• SUPPLIED MATERIAL:
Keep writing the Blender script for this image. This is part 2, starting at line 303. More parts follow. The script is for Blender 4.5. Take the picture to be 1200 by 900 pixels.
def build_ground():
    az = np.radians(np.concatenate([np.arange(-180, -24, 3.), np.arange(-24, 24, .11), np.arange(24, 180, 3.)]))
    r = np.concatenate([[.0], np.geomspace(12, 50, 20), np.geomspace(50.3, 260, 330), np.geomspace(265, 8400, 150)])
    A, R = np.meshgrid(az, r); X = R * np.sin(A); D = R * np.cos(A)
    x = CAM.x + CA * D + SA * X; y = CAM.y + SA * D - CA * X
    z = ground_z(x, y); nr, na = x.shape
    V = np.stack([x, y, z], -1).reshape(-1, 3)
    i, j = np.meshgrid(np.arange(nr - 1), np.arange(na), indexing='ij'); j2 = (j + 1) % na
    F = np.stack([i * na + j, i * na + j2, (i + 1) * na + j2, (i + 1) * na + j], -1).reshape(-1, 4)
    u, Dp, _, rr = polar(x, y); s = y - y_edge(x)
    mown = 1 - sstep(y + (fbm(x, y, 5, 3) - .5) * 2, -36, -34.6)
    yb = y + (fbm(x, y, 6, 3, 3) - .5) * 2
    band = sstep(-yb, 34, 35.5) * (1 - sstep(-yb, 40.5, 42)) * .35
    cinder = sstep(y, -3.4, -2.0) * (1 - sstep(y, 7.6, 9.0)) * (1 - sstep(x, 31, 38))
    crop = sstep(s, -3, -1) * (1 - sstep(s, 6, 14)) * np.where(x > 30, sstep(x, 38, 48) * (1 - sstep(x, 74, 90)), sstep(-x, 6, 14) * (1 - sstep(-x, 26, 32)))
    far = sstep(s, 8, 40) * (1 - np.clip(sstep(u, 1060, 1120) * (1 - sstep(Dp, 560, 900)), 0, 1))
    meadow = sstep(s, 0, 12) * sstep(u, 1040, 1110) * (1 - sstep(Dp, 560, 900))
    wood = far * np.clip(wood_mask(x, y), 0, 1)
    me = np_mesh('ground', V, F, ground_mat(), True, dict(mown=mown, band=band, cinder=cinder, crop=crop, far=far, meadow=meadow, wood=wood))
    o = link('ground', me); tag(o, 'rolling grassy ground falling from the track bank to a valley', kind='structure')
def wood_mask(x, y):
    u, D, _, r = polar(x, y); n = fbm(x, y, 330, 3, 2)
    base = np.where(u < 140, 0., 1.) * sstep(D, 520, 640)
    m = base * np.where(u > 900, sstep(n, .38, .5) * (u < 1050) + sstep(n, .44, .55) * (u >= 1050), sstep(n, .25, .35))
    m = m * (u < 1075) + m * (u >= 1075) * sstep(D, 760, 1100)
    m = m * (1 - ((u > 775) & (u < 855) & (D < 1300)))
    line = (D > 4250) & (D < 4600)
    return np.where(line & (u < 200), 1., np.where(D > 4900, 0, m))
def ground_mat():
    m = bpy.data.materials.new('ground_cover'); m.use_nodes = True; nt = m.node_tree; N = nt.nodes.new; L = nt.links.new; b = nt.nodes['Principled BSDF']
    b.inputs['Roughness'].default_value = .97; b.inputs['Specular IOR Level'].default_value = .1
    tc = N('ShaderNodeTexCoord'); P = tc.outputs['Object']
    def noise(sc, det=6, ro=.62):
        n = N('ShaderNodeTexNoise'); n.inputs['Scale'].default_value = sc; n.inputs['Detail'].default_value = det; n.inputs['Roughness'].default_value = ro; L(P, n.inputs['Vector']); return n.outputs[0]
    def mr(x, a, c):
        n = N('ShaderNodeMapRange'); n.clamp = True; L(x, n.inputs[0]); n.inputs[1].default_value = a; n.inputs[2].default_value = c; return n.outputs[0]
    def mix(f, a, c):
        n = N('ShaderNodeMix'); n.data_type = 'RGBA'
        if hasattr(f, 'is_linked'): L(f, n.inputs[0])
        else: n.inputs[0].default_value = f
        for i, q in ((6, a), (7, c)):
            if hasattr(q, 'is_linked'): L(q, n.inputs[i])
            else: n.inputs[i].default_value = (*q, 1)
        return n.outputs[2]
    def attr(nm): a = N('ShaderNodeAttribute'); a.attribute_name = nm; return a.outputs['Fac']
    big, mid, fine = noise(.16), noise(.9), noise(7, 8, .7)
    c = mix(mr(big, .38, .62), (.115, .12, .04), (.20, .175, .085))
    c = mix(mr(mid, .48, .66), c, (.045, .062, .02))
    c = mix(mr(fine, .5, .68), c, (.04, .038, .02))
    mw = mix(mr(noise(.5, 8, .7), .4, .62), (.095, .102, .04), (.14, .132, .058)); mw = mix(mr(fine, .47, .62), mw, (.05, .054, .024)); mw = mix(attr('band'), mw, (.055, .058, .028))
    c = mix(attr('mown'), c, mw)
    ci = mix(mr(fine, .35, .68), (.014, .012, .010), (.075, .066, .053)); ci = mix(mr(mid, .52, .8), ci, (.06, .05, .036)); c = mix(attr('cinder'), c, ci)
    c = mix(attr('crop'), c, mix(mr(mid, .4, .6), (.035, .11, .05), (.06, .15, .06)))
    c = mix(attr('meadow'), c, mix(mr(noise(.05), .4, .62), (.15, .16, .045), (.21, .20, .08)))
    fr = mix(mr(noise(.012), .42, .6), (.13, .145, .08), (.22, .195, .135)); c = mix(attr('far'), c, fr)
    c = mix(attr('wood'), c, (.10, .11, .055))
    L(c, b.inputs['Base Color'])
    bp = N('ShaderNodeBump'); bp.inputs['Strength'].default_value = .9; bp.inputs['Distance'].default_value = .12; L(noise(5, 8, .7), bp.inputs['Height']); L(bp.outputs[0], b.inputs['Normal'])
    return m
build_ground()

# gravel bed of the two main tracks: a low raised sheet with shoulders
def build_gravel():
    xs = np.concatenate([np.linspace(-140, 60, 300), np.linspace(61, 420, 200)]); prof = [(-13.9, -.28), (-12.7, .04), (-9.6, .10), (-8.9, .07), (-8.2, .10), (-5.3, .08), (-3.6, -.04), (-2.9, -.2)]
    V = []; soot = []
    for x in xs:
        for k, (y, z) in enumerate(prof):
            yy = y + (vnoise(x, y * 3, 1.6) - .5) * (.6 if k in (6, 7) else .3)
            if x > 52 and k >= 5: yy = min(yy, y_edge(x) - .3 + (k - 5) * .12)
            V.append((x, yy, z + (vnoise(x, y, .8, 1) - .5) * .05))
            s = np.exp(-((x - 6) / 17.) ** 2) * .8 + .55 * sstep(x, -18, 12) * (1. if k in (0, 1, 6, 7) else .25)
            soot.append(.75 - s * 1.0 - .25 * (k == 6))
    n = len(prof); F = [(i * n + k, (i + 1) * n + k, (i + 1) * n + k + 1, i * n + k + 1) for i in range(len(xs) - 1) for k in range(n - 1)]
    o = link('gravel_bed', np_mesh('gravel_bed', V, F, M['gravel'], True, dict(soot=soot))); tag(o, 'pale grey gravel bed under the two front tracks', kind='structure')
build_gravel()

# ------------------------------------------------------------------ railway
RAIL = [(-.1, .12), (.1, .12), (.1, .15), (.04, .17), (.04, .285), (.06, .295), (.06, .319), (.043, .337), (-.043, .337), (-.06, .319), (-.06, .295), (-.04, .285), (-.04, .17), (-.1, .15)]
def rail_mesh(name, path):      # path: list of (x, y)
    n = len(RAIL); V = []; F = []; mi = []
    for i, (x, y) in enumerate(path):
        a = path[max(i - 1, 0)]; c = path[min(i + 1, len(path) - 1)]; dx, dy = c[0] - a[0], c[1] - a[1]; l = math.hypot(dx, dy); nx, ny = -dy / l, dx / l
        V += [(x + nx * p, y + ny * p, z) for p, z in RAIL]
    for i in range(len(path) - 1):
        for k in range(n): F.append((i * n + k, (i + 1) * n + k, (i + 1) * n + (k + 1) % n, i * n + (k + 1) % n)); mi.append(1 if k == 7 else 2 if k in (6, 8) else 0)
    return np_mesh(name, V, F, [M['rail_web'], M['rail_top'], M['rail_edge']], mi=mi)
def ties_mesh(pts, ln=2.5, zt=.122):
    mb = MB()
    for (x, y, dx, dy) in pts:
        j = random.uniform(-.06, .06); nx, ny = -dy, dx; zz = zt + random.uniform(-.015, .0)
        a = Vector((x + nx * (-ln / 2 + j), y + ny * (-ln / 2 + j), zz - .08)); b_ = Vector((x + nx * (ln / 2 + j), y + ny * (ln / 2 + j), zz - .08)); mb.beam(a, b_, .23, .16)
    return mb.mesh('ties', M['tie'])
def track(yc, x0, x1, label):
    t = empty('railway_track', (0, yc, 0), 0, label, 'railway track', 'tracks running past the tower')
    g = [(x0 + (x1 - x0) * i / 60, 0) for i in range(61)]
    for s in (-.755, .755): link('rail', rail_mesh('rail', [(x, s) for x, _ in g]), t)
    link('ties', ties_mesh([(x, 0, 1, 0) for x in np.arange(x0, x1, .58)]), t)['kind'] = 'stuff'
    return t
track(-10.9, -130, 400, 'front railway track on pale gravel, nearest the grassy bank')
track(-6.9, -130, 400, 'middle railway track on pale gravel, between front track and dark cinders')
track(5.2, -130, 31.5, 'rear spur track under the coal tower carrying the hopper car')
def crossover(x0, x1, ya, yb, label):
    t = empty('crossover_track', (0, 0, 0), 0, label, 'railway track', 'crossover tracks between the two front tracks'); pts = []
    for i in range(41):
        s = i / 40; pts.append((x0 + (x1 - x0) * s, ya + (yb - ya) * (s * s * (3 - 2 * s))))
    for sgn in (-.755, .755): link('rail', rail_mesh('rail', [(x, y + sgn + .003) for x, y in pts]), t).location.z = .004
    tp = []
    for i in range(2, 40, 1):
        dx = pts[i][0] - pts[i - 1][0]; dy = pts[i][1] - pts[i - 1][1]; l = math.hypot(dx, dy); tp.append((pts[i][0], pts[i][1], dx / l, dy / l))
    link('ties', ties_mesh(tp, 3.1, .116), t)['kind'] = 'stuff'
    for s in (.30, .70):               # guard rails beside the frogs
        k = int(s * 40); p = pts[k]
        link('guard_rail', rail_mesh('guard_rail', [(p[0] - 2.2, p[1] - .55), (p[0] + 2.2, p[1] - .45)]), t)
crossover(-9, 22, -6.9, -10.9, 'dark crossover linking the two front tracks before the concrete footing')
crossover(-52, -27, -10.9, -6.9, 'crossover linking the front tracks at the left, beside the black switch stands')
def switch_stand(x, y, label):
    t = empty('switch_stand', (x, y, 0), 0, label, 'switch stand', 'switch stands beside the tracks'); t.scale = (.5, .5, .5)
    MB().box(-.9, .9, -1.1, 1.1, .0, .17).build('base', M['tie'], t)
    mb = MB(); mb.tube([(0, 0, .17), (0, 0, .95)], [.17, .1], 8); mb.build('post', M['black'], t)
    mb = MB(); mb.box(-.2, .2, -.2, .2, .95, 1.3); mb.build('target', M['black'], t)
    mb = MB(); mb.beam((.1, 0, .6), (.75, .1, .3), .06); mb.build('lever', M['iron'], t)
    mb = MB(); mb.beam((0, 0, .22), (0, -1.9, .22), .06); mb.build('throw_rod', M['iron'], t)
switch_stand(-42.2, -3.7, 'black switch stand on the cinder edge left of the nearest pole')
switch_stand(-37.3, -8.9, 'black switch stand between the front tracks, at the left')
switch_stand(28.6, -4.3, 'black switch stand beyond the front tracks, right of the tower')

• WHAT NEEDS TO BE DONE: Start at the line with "meadow = sstep(s, 0, 12)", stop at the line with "far=far, meadow=meadow, wood=wood))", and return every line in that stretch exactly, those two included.

• FINAL RESULT:
    meadow = sstep(s, 0, 12) * sstep(u, 1040, 1110) * (1 - sstep(Dp, 560, 900))
    wood = far * np.clip(wood_mask(x, y), 0, 1)
    me = np_mesh('ground', V, F, ground_mat(), True, dict(mown=mown, band=band, cinder=cinder, crop=crop, far=far, meadow=meadow, wood=wood))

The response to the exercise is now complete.